JAWA Barat, khususnya Priangan, adalah daerah yang sulit dipahami. Hal ini terlihat di antaranya di ranah politik dan agama. Penduduknya sangat fanatik, tetapi juga unik.
Berbeda dengan gambaran umum umat Islam Indonesia umumnya yang mudah sekali dibagi berdasarkan orientasi tradsionalis dan modernisnya, orang Sunda mempunyai karakter yang berbeda. Dari sisi praktik sosio-kultural mereka seperti NU, tetapi dari sisi praktik politik mereka seperti Masyumi, bahkan DI (Darul Islam).
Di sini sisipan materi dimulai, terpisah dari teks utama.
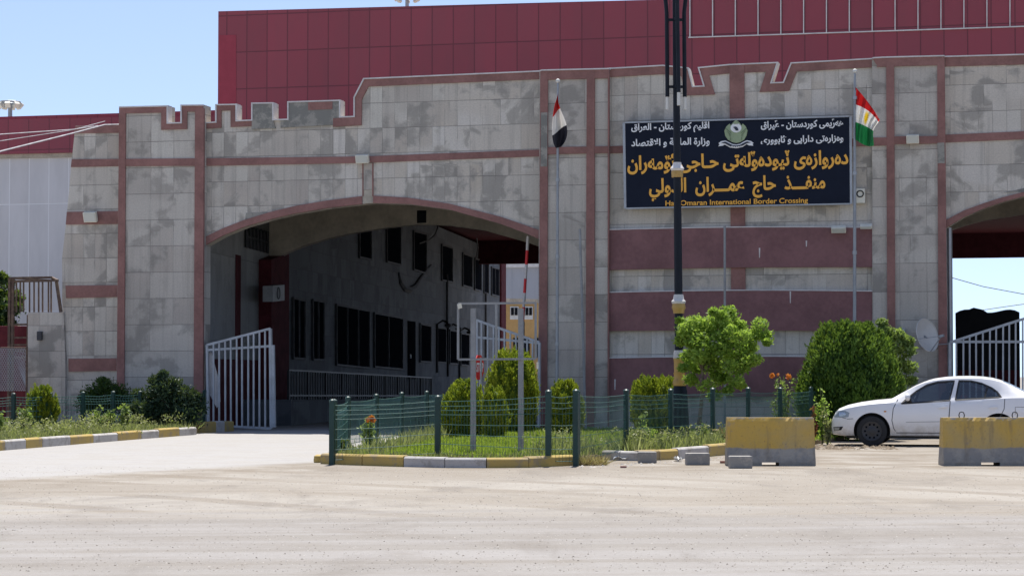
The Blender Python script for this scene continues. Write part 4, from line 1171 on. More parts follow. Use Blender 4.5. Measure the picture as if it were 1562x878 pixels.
mesh_fence('green wire mesh fence along the front kerb of the lawn', [fpost(507, 36.1, 613), fpost(668, 36.5, 607, .1), fpost(836.5, 35.5, 599), fpost(878.5, 35.6, 598)])
mesh_fence('green wire mesh fence on the right edge of the lawn, towards the white car', [fpost(880.5, 36.0, 599), fpost(955, 38.8, 597.5, .1), fpost(1023, 40.6, 596.5, .1), fpost(1087, 42.4, 595, .1), fpost(1141, 44.6, 594, .05), fpost(1190, 46.6, 594, .05), fpost(1237, 49.0, 593, .05), fpost(1282, 51.0, 592, .05)])
mesh_fence('green wire mesh fence along the drive side of the lawn', [fpost(510, 36.4, 613), fpost(531, 42.2, 608, .08), fpost(574, 45.4, 604, .09), fpost(613, 48.2, 601, .09), fpost(651, 50.8, 599, .09), fpost(690, 54.6, 597, .09)])
mesh_fence('green wire mesh fence round the left roadside bed', [fpost(-34, 52.0, 604, .12), fpost(21, 52.6, 602, .12), fpost(77, 53.4, 601, .12), fpost(127, 54.2, 600, .12), fpost(173, 55.0, 599, .12), fpost(214, 55.8, 598.5, .12), fpost(262, 56.8, 598, .12), fpost(312, 58.0, 597, .12)], vspace=0.09, wr=0.0075)
# ------------------------------------------------------------------ gates
def gate(label, corners, off, nbar, leaf_par=None, brace=False):
    """corners px: bottom-left, bottom-right, top-right, top-left of the leaf, plus the y of the middle rail at both ends"""
    (bl, br, tr, tl, ml, mr) = corners
    T = thing('steel_gate', label, 'gate', FP(*bl, off))
    P = lambda x, y: FP(x, y, off)
    fr = MB()
    for a, b, w_ in ((bl, br, .07), (br, tr, .11), (tl, tr, .08), (bl, tl, .08), (ml, mr, .07)): fr.bar(P(*a), P(*b), w_, 0.06)
    fr.build('frame', M['gate_grey'], T)
    for k in range(1, nbar):
        u = k / nbar
        x = bl[0] + (br[0] - bl[0]) * u + random.uniform(-0.5, 0.5)
        yb = bl[1] + (br[1] - bl[1]) * u; yt = tl[1] + (tr[1] - tl[1]) * u
        b = MB(); b.bar(P(x, yb) + FN * 0.035, P(x + random.uniform(-0.4, 0.4), yt) + FN * 0.035, 0.04); b.build('bar', M['gate_grey'], T)
    if brace:
        b = MB(); b.bar(P(br[0] + 4, br[1] - 2), P(br[0] + 2, tr[1] + 25), 0.09); b.build('brace', M['gate_grey'], T)
    return T
g1 = gate('pale grey barred steel gate leaf standing open at the left pier', ((318, 648), (414, 653), (412.5, 501), (316, 526), (317, 533.5), (413, 527.5)), 0.25, 11, brace=True)
mb = MB(); fprism(mb, [(318, 540), (322, 536), (334, 580), (336, 612), (331, 622), (319, 600)], 0.16, 0.02); mb.build('torn_notice', M['flash'], g1)
gate('pale grey barred steel gate leaf behind the conifers at the right pier', ((727, 654), (822, 650), (823, 522), (727, 488), (727, 514), (823, 523)), 0.45, 11)
gate('pale grey barred steel gate leaf behind the white car', ((1449, 657), (1590, 660), (1590, 477), (1449, 522), (1449, 521), (1590, 521)), 0.3, 14)

# ------------------------------------------------------------------ the big name board
SN_OFF = 0.32
Sq = [(953.5, 187.5), (1295.5, 178), (1296.5, 311), (955.5, 318)]
S = thing('name_board', 'wide navy name board with white and golden lettering and a green emblem on the gatehouse', 'sign', FP(1124, 318, SN_OFF))
def spart(nm, px, off, th, mat, par=S):
    mb = MB(); fprism(mb, px, SN_OFF + off, th); return mb.build(nm, mat, par)
spart('board', Sq, 0, 0.1, M['sign_navy'])
fr = MB()
for i in range(4):
    a, b = Sq[i], Sq[(i + 1) % 4]; fr.bar(FP(*a, SN_OFF - .02), FP(*b, SN_OFF - .02), *((0.12, 0.035) if i % 2 == 0 else (0.035, 0.12)))
fr.build('frame', M['galv'], S)
for x in (1000, 1124, 1250):
    mb = MB(); mb.bar(FP(x, 250, SN_OFF - 0.1), FP(x, 250, 0.0), 0.06); mb.build('bracket', M['galv'], S)
AR = {'ا':(0xFE8D,2),'ب':(0xFE8F,4),'ت':(0xFE95,4),'ج':(0xFE9D,4),'ح':(0xFEA1,4),'د':(0xFEA9,2),'ذ':(0xFEAB,2),'ر':(0xFEAD,2),'ز':(0xFEAF,2),'س':(0xFEB1,4),'ص':(0xFEB9,4),'ع':(0xFEC9,4),'ف':(0xFED1,4),'ق':(0xFED5,4),'ک':(0xFB8E,4),'ل':(0xFEDD,4),'م':(0xFEE1,4),'ن':(0xFEE5,4),'ه':(0xFEE9,4),'و':(0xFEED,2),'ي':(0xFEF1,4),'ی':(0xFBFC,4),'ة':(0xFE93,2),'ئ':(0xFE89,4),'ۆ':(0xFBD9,2),'ە':(0xFEE9,2),'ێ':(0xFBFC,4),'ڵ':(0xFEDD,4),'ـ':(0x640,0),'ﻻ':(0xFEFB,2)}
def shape(s):
    s = s.replace('لا', 'ﻻ'); out = []
    for i, c in enumerate(s):
        if c not in AR: out.append(c); continue
        b, k = AR[c]
        if k == 0: out.append(c); continue
        prev = i > 0 and s[i - 1] in AR and AR[s[i - 1]][1] in (4, 0)
        nxt = i + 1 < len(s) and s[i + 1] in AR and k == 4
        out.append(chr(b + ((3 if nxt else 1) if prev else (2 if nxt else 0))) + ('\u065a' if c in 'ێڵ' else ''))
    return ''.join(reversed(out))
def text_mesh(body, offset):
    cu = bpy.data.curves.new('lettering', 'FONT'); cu.body = body; cu.size = 1; cu.offset = offset; cu.resolution_u = 4
    o = bpy.data.objects.new('lettering', cu); COL.objects.link(o)
    bpy.context.view_layer.update()
    me = bpy.data.meshes.new_from_object(o.evaluated_get(bpy.context.evaluated_depsgraph_get()))
    vs = np.array([v.co[:2] for v in me.vertices]); fs = [list(p.vertices) for p in me.polygons]
    bpy.data.objects.remove(o); bpy.data.curves.remove(cu); bpy.data.meshes.remove(me)
    # islands get slightly different depths so that joined letters never lie in one plane
    par = list(range(len(vs)))
    def find(a):
        while par[a] != a: par[a] = par[par[a]]; a = par[a]
        return a
    for f in fs:
        r = find(f[0])
        for v in f[1:]: par[find(v)] = r
    ids = {}; isl = np.array([ids.setdefault(find(i), len(ids)) for i in range(len(vs))])
    return vs, fs, isl
def lettering(body, x0, x1, y0, y1, off, mat, bold=0.02, outline=None, slope=-0.028, ref=None):
    for k, (of, mt, o2) in enumerate(([(outline, mat, off)] if outline else []) + [(bold, M['sign_ink'] if outline else mat, off + (0.03 if outline else 0))]):
        vs, fs, isl = text_mesh(body, of)
        if k == 0 and ref is None: mn, mx = vs.min(0), vs.max(0)
        mb = MB(); xc = (x0 + x1) / 2
        pts = []
        for (vx, vy), il in zip(vs, isl):
            px = x0 + (vx - mn[0]) / (mx[0] - mn[0]) * (x1 - x0)
            py = y1 - (vy - mn[1]) / (mx[1] - mn[1]) * (y1 - y0) + slope * (px - xc)
            pts.append(FP(px, py, SN_OFF + o2 + 0.0022 * (il % 7)))
        mb.quads(pts, fs)
        mb.build('lettering', mt, S, uv=False)
lettering(shape('هەرێمی کوردستان - عێراق'), 1160.5, 1286.5, 182.5, 197.5, 0.012, M['sign_white'], 0.03)
lettering(shape('اقلیم کوردستان - العراق'), 962.8, 1082, 187, 203, 0.012, M['sign_white'], 0.03)
lettering(shape('وەزارەتی دارایی و ئابووری'), 1160.5, 1286.5, 206, 220, 0.012, M['sign_white'], 0.03)
lettering(shape('وزارة المالية و الاقتصاد'), 962.8, 1082.5, 210.5, 225, 0.012, M['sign_white'], 0.03)
lettering(shape('دەروازەی نێودەوڵەتی حـاجی ئۆمەران'), 957, 1294, 231, 262, 0.012, M['sign_gold'], 0.032)
lettering(shape('منفـــذ  حاج  عمـــران  الدولي'), 990, 1259, 268.5, 303.5, 0.012, M['sign_gold'], 0.032)
lettering('Haji Omaran International Border Crossing', 1015, 1232.5, 303.6, 314.2, 0.012, M['sign_gold'], 0.02, slope=-0.022)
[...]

Tetapi itu berarti mereka bukan NU bukan pula Masyumi bukan pula DI. Oleh karena itu, pengaruh ormas-ormas Islam arus utama seperti NU dan Muhammadiyah, bahkan Persis, di daerah ini tidak terlalu besar.
Pihak yang paling berpengaruh justru kelompok-kelompok lokal, termasuk kyai-kyai dan jaringannya yang bekerja di luar ormas-ormas Islam arus utama. Misalnya Pesantren Miftahul Huda dan jaringan Hamida (himpunan alumni Miftahul Huda) yang kemarin sangat berperan dalam Pilkada memenangkan pasangan Rindu. Mereka ideologis tetapi pragmatis pada saat bersamaan.
Keberadaan aktor-aktor inilah yang menjelaskan mengapa meski terkenal Islamis-fundamentalis, tetapi pencapaian partai nasionalis seperti PDIP dan Golkar di Jawa Barat, khususnya Priangan, tetap besar. Khususnya Golkar, saya lihat mereka berhasil mempertahankan hubungan dengan aktor-aktor lokal tersebut secara baik. Di Garut, Sukabumi, dan Cianjur sebagai contoh, mereka masih dominan.
Selama berkuasa 10 terakhir, PKS ingin mengubah peta politik agama tersebut. Sebagian berhasil, sehingga membentuk elemen pokok Islamisme yang dalam taksiran saya mencapai 30 % dari populasi pemilih, tetapi sisanya masih terbuka untuk diperebutkan. Karakter pragmatis yang melekat pada cara hidup orang Sunda membuat siapa yang akan memenangkan Pemilu 2019 di Jawa Barat belum bisa diramal dengan mudah.